Welcome to The Wardrobe Door.


  1. Deva Reply

    Thank you. May God bless you. Keep up the good work.

  2. seun onijama Reply

    Wow, wHat a beautiful quote you culled from the book to inspire your title. as i read that, i immediately sensed your conclusion that you were REFERRING to christ. really touching as well… thank you for sharing this.

  3. Eric C. M. Reply

    HOWDY AARON!, Thanks for displaying your “weirdness” in the manner that you have. I can relate! I sense that your desire to encourage others in their “walk” with the Lord, or perhaps to be the instrument the Holy Spirit will use in drawing a wanderer to search and discover their purpose in life; to Glorify the Lord, will come to pass in the form of this blog! By the way, I named my Lynxcat “Aslan” in order to be a conversation starter, that could lead to a dialogue on a person’s spiritual condition. Kind of like Eddie DeGarmo’s song “Phase 2” (Great song, look it up and listen to it… it’s a great anthem to get pumped up on!). Well be blessed my “Bro”! Eric

  4. Hi, Aaron.

    I also have a blog with themes of Faith, Family, Photography and Travel – Dick Stannard’s Blog – My World As I See It.

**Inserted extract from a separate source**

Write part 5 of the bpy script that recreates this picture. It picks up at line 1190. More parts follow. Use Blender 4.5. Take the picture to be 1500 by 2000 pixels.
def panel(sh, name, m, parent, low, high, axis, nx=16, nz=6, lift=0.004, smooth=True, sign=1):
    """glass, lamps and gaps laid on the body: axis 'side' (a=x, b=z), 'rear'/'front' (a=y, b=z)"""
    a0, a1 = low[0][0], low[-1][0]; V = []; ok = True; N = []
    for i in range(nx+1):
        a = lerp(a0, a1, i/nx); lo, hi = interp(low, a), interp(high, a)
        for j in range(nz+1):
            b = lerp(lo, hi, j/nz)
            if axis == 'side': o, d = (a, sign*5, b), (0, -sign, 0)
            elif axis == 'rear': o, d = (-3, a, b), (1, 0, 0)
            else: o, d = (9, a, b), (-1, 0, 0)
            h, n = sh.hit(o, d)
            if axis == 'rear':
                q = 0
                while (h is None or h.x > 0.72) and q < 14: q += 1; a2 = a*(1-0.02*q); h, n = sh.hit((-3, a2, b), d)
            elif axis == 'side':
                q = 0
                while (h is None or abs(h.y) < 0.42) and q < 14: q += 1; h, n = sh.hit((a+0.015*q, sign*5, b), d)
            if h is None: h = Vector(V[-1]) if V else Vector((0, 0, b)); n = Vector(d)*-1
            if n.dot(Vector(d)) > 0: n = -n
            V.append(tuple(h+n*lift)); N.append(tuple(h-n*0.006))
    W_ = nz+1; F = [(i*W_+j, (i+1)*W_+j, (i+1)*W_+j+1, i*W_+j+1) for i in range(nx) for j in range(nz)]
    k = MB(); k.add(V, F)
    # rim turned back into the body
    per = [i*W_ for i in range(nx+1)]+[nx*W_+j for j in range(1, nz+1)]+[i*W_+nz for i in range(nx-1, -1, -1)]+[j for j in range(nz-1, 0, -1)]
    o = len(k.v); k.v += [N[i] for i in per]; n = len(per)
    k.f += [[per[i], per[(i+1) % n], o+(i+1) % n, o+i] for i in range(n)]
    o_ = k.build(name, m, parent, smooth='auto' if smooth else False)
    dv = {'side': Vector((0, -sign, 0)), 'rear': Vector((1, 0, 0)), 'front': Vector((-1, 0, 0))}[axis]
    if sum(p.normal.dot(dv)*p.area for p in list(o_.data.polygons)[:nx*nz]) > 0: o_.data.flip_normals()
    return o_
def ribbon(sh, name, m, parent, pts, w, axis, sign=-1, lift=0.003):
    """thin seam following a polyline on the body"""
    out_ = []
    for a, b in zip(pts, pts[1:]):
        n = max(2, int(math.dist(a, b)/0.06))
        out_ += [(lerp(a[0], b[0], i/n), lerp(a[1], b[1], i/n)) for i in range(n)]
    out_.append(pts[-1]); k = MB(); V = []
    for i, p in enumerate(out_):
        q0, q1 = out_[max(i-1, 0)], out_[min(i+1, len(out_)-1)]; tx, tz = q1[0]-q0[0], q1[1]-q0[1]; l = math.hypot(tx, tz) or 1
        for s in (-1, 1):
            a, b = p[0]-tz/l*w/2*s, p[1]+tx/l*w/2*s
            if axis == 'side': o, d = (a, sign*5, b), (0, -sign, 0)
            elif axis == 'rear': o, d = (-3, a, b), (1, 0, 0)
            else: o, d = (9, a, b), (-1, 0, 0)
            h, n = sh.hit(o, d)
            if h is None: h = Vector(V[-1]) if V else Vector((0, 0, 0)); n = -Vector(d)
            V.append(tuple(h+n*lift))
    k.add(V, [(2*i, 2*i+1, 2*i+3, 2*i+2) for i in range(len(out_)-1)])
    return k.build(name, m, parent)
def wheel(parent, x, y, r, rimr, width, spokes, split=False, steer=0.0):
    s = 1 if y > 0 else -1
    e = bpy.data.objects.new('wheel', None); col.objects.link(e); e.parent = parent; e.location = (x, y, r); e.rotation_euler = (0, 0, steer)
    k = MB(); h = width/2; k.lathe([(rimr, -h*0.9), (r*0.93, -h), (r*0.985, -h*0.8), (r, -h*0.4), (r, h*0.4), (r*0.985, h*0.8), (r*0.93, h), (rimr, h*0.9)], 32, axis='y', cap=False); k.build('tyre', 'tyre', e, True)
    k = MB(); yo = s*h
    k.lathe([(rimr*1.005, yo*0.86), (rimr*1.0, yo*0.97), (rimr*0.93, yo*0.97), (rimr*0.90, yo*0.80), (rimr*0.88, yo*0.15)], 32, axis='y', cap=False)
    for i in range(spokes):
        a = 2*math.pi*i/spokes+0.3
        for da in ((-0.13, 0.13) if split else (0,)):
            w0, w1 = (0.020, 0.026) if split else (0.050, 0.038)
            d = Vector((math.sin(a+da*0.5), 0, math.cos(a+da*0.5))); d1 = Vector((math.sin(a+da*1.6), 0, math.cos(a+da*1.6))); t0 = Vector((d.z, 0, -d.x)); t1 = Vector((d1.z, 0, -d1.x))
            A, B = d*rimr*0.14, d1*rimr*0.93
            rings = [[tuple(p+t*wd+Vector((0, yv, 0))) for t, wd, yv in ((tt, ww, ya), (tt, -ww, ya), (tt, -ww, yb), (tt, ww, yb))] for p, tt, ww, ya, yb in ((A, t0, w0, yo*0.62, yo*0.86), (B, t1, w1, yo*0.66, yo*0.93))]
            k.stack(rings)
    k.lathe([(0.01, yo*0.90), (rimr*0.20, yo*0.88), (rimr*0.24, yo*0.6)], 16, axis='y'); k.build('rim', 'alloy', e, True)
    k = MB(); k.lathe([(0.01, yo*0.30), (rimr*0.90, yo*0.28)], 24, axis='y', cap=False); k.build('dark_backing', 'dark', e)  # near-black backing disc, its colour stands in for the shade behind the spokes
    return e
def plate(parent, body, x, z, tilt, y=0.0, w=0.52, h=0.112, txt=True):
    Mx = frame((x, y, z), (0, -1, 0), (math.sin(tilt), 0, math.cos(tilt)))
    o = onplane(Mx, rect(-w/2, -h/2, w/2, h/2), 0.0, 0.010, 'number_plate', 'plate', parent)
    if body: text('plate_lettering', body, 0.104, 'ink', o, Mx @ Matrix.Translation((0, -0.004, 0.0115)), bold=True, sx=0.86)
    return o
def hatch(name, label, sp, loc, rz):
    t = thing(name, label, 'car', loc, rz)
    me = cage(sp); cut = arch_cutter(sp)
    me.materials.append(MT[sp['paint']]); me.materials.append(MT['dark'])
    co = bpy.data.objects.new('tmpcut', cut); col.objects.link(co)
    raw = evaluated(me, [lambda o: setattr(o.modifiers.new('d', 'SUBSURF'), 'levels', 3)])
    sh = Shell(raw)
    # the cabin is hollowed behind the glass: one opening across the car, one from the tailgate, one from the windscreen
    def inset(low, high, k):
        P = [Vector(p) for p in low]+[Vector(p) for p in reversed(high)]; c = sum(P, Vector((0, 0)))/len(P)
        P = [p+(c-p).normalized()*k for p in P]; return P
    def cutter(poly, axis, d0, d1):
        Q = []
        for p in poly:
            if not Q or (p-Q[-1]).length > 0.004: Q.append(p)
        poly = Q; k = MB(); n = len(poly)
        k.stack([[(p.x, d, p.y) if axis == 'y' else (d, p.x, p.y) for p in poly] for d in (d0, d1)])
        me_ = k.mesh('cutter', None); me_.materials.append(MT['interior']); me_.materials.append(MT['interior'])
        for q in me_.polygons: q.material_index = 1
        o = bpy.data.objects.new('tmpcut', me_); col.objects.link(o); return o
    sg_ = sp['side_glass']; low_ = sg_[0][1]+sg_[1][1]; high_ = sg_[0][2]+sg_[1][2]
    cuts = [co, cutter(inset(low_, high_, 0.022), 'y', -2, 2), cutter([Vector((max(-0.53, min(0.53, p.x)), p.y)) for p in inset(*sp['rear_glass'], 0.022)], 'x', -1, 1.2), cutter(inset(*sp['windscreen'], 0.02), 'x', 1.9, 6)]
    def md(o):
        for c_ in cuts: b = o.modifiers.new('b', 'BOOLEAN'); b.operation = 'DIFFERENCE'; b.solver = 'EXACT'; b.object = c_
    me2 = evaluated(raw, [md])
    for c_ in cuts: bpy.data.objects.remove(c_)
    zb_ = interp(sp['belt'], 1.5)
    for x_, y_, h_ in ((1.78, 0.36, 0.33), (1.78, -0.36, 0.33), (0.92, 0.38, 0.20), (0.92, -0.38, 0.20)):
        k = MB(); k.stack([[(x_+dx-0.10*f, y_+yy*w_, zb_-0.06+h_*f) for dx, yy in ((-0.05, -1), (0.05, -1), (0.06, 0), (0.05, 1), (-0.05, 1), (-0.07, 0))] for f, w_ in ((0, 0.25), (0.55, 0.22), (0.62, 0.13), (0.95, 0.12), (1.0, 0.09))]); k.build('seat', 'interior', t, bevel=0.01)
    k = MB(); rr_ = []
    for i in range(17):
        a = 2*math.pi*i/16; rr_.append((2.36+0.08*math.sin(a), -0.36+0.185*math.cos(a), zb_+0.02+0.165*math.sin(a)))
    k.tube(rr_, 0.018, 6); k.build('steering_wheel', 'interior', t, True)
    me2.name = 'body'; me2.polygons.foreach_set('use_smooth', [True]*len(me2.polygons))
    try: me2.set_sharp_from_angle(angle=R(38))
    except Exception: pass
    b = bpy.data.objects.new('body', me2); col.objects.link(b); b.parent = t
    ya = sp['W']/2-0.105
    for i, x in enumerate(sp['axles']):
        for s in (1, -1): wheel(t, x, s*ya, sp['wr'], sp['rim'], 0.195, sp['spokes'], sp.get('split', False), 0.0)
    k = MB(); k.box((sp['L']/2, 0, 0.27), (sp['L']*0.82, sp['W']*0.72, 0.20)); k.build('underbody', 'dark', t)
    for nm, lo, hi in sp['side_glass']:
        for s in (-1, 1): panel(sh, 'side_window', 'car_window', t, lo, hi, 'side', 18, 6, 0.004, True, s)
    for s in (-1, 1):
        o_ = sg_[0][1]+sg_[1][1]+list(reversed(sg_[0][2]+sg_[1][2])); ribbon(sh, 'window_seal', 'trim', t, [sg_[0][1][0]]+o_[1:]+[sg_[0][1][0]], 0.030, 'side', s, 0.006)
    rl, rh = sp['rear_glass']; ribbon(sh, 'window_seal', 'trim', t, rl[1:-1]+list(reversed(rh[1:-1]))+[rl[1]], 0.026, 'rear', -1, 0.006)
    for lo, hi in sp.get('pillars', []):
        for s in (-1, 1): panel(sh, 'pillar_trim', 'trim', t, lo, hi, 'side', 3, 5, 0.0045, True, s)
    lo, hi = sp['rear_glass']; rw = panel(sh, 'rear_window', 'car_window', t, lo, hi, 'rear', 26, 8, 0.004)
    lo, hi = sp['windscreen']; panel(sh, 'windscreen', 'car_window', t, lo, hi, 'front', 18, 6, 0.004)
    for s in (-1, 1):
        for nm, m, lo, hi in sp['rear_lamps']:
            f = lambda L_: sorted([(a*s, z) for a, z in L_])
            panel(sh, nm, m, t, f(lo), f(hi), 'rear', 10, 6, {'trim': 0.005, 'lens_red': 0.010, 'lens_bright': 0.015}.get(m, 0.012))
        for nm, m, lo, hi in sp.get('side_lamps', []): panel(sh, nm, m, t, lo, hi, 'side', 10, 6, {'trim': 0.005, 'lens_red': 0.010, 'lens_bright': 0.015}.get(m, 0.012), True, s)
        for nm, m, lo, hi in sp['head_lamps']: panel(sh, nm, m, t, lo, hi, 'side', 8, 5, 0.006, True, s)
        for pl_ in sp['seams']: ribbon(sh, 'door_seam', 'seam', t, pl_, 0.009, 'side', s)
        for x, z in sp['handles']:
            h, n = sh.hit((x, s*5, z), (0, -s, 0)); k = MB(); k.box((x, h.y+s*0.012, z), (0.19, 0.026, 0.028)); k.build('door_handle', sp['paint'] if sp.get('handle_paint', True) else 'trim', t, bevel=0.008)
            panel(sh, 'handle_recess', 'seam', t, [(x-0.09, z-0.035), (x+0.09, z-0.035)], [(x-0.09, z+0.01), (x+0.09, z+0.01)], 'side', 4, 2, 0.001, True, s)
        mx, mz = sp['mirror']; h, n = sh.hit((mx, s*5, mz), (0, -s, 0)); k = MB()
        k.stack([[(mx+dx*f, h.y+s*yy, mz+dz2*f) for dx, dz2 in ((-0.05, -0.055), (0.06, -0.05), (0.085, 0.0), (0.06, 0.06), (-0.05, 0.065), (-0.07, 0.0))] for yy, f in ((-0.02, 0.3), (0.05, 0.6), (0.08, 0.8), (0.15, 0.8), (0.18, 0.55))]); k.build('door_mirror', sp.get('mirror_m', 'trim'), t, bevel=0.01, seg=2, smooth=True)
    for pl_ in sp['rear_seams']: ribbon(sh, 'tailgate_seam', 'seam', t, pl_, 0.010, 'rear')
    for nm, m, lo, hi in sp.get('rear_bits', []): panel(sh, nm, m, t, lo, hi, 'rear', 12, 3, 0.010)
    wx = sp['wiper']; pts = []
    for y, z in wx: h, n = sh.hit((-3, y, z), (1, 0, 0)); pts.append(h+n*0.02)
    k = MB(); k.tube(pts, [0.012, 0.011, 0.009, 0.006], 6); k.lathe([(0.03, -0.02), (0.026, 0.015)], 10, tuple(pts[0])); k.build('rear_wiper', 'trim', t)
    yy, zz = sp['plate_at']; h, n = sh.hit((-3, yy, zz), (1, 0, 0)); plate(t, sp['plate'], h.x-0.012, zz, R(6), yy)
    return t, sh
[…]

    I recently posted a rather long post about C. S. Lewis as a Hero of the Faith and it has risen to be one of my top 10 of over 500 posts.

    That’s what caught my eye about your blog – the title!

    I just Scooped your 5 Ways to Speak Grace into Your Kids post and published in on my Christian Themes Scoop It page and Tweeted it out also.

    I am also rereading Mere Christianity for the umpteenth time. My paperback copy is literally falling apart!

    Keep up the good writing work!

    Dick Stannard

  5. Emma Reply

    Found your blog while in search of inspirational wallpapers, so I fell on a post on false C. S. Lewis’ quotations.
    Reading this introduction, I can’t help sharing I’ve almost had the same way towards faith as what you wrote : I thought the Chronicles (and The Lord of Rings too) were “safe”, that is, non-christian, non- parentally agreed stuff because of magic and adventure… and it turned out to be a big step, or rather and unbreakable thread, in my way back to Christ.
    I thought He was kind of dusty and awfully serious, but I loved Aslan and would have followed him anywhere, I thought Heaven was something quite uninteresting (and unbelievable), but I wanted Narnia to be true just for The Last Battle’s after death life, and so on.
    Then I turned downside up 😉

    So yeah, I think your site is a good idea. I a bit older than millenials, but I know Narnia is still a reference for many of those I know, so nothing’s lost 🙂

  6. Tammy Reply

    Interestingly you speak to a C.S. Lewis title which I tried to urge a referencing through an A-Z listing. Went to the site for C.S. Lewis official listing of books. However, there is no listing for title “Men Without Chests”. Do you have any influence on putting that title back into the listing.

    • There is no book “Men Without Chests.” It is a line from his book “The Abolition of Man.” You can buy that book online at Amazon, other sites or at most bookstores that sell Lewis’ books.

  7. Phil Reply

    Great idea, pays homage to both CS Lewis and more importantly, knowing Him a little better here.
    Really enjoyed the post about Jesus calling God “Father” except once. Thank you.

  8. Dear Aaron,
    Greatly appreciated your articles on Calvinism, Arminianism and Molinism, clear and concise. A great help for my students and congregational members.
    One question please about God’s decrees. What is the order of the decrees of God in Molinism. They are clearly articulated in Cal. and Armin. what about Molinism?